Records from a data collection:
########

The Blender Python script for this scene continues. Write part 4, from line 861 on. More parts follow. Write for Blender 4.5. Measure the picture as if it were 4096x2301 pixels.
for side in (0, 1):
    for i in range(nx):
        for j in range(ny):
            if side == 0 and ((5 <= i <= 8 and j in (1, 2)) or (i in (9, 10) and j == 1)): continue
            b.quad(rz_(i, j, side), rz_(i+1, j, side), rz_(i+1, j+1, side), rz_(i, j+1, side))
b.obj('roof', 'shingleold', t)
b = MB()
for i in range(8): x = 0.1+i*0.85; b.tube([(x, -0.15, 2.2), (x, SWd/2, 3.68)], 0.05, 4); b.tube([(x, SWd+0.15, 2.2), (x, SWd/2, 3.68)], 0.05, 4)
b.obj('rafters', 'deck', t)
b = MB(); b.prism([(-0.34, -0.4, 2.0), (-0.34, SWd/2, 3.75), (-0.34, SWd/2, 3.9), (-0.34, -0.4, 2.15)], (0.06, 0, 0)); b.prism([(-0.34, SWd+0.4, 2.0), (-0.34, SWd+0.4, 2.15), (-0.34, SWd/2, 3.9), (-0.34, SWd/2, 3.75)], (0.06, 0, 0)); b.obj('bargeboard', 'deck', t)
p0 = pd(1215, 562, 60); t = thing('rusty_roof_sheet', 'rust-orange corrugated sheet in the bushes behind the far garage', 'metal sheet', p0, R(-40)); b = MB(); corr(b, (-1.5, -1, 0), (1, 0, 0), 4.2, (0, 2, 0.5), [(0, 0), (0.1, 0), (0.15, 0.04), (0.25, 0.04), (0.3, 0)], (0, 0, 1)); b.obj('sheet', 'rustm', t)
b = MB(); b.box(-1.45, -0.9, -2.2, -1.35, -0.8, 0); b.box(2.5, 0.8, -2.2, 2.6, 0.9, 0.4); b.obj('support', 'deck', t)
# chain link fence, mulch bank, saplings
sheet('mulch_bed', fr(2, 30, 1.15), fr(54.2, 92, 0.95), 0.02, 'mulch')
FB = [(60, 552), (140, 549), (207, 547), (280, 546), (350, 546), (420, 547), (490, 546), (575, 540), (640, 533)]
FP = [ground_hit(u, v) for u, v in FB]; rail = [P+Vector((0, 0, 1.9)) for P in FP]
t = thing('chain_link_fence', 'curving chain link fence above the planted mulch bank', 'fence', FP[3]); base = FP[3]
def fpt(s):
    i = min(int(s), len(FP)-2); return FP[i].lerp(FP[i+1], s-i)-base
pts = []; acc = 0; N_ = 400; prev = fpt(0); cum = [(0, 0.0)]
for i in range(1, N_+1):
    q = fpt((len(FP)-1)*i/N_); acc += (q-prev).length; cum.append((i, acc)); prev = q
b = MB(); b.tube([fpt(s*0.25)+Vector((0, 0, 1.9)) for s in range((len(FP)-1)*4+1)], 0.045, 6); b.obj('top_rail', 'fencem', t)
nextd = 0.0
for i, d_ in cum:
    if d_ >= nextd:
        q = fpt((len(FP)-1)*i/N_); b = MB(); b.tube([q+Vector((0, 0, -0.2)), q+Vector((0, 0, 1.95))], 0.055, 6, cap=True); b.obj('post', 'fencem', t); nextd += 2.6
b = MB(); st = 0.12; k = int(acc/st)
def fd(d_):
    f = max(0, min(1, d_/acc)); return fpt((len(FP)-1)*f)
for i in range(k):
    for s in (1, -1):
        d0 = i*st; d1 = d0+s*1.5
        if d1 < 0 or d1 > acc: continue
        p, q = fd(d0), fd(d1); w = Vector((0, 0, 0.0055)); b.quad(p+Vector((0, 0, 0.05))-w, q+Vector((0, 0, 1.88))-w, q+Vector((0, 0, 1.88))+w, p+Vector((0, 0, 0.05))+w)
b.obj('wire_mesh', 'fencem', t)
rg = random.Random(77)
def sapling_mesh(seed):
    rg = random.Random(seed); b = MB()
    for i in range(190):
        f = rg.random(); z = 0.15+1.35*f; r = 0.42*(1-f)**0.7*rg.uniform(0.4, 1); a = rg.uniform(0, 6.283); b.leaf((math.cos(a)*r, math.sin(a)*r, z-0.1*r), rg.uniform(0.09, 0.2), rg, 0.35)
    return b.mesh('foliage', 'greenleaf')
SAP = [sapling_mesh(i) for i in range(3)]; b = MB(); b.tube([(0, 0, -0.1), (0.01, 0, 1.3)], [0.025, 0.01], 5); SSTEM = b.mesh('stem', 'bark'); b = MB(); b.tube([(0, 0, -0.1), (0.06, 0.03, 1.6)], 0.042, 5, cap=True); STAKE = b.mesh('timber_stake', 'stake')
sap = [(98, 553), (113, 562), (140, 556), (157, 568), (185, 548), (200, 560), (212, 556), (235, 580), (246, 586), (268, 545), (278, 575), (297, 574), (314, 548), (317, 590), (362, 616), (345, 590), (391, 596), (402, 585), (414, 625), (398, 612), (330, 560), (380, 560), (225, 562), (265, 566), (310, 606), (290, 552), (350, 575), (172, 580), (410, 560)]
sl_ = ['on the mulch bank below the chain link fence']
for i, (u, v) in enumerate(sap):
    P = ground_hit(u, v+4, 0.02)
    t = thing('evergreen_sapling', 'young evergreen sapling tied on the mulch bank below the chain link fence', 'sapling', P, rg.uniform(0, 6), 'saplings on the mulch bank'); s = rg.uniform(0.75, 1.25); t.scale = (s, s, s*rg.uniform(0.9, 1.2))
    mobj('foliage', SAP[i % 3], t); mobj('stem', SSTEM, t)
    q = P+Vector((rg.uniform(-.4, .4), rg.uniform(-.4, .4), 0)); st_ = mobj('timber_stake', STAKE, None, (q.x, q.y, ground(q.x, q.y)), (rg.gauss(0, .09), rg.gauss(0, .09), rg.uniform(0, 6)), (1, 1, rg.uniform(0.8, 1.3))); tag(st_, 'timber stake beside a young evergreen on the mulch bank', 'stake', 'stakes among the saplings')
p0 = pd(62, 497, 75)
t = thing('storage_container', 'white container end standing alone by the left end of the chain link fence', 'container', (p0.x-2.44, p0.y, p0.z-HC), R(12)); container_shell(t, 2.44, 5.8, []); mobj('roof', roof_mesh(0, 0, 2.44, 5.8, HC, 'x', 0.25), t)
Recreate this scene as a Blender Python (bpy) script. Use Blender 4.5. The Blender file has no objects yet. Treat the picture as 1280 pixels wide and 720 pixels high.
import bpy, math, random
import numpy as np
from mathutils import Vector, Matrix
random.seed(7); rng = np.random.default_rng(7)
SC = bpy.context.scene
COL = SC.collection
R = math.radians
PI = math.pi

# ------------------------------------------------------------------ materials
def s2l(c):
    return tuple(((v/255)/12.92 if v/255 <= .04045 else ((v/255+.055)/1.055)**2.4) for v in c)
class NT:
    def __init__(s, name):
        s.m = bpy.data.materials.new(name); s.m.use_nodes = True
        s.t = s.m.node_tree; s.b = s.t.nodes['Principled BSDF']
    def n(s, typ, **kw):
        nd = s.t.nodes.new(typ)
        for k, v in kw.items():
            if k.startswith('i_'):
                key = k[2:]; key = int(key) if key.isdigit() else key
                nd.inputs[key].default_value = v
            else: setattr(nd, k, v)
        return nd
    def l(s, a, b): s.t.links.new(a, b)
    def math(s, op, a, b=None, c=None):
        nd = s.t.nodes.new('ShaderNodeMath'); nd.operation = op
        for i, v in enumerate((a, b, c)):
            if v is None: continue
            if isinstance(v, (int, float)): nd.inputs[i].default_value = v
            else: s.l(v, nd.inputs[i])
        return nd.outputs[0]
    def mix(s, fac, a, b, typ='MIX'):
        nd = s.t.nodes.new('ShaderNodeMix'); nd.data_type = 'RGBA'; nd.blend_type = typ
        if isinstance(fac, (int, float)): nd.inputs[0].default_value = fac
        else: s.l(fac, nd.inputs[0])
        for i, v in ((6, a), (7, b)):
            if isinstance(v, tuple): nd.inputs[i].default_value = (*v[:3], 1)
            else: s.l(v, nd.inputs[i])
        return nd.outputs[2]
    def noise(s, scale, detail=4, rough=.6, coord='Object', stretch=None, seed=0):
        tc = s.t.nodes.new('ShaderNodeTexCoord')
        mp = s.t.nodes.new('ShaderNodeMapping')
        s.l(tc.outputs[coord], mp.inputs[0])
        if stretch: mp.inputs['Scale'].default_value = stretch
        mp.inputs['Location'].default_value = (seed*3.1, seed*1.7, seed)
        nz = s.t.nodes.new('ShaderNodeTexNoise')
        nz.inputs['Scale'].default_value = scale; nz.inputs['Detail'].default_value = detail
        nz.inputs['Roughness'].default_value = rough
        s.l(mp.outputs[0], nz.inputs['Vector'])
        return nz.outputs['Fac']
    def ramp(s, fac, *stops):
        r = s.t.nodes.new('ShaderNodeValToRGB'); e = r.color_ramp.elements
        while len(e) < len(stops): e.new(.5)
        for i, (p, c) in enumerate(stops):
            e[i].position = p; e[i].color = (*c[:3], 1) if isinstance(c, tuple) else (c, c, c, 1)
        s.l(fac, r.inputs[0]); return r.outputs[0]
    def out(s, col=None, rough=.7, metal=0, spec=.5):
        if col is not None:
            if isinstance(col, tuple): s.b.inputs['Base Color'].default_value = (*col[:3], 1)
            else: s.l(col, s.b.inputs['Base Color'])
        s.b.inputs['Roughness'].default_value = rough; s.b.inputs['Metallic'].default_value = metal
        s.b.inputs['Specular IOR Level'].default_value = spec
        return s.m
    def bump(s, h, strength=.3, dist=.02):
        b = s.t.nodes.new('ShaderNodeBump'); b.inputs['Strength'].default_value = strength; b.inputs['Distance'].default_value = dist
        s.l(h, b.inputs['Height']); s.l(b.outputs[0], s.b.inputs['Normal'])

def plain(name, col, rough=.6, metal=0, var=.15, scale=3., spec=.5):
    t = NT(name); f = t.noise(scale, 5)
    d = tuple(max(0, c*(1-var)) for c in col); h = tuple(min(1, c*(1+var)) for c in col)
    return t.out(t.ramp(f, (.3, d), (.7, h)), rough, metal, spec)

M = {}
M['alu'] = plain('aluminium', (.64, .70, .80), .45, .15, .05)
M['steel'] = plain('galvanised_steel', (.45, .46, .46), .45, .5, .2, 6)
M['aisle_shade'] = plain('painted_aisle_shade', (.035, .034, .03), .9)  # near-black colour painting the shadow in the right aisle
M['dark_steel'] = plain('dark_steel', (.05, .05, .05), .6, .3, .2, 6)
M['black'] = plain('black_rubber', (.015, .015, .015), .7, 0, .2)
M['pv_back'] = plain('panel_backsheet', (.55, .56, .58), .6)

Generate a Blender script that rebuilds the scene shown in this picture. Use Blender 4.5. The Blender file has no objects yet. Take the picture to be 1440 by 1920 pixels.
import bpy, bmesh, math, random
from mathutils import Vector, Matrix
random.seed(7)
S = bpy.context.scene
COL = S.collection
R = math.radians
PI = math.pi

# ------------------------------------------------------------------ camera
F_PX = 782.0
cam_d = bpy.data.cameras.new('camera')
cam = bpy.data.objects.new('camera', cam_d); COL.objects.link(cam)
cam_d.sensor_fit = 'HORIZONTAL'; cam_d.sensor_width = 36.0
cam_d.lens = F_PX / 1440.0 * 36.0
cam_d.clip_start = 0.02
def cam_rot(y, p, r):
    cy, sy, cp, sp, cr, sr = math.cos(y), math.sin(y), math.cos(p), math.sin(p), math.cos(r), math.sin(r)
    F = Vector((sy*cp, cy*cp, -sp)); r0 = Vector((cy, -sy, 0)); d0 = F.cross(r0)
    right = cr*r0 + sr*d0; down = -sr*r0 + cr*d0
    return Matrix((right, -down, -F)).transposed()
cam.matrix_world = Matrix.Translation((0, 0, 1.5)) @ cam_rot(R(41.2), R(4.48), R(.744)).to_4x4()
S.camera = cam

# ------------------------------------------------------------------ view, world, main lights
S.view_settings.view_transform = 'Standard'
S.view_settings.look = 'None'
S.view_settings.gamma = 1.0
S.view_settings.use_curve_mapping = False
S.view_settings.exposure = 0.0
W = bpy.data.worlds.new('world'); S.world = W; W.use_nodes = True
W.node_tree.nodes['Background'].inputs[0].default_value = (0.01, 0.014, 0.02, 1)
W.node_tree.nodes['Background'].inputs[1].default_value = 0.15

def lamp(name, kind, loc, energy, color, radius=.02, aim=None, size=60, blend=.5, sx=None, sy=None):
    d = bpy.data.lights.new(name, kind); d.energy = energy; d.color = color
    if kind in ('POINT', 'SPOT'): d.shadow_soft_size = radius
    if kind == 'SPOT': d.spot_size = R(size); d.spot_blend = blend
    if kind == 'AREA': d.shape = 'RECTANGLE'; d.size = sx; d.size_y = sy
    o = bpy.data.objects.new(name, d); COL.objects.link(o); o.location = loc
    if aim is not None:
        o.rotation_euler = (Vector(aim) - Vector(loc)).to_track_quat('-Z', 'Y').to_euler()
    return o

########

PROBLEM STATEMENT:
Set out every line from the material that contains the string "Python".

WRITTEN SOLUTION:
The Blender Python script for this scene continues. Write part 4, from line 861 on. More parts follow. Write for Blender 4.5. Measure the picture as if it were 4096x2301 pixels.
Recreate this scene as a Blender Python (bpy) script. Use Blender 4.5. The Blender file has no objects yet. Treat the picture as 1280 pixels wide and 720 pixels high.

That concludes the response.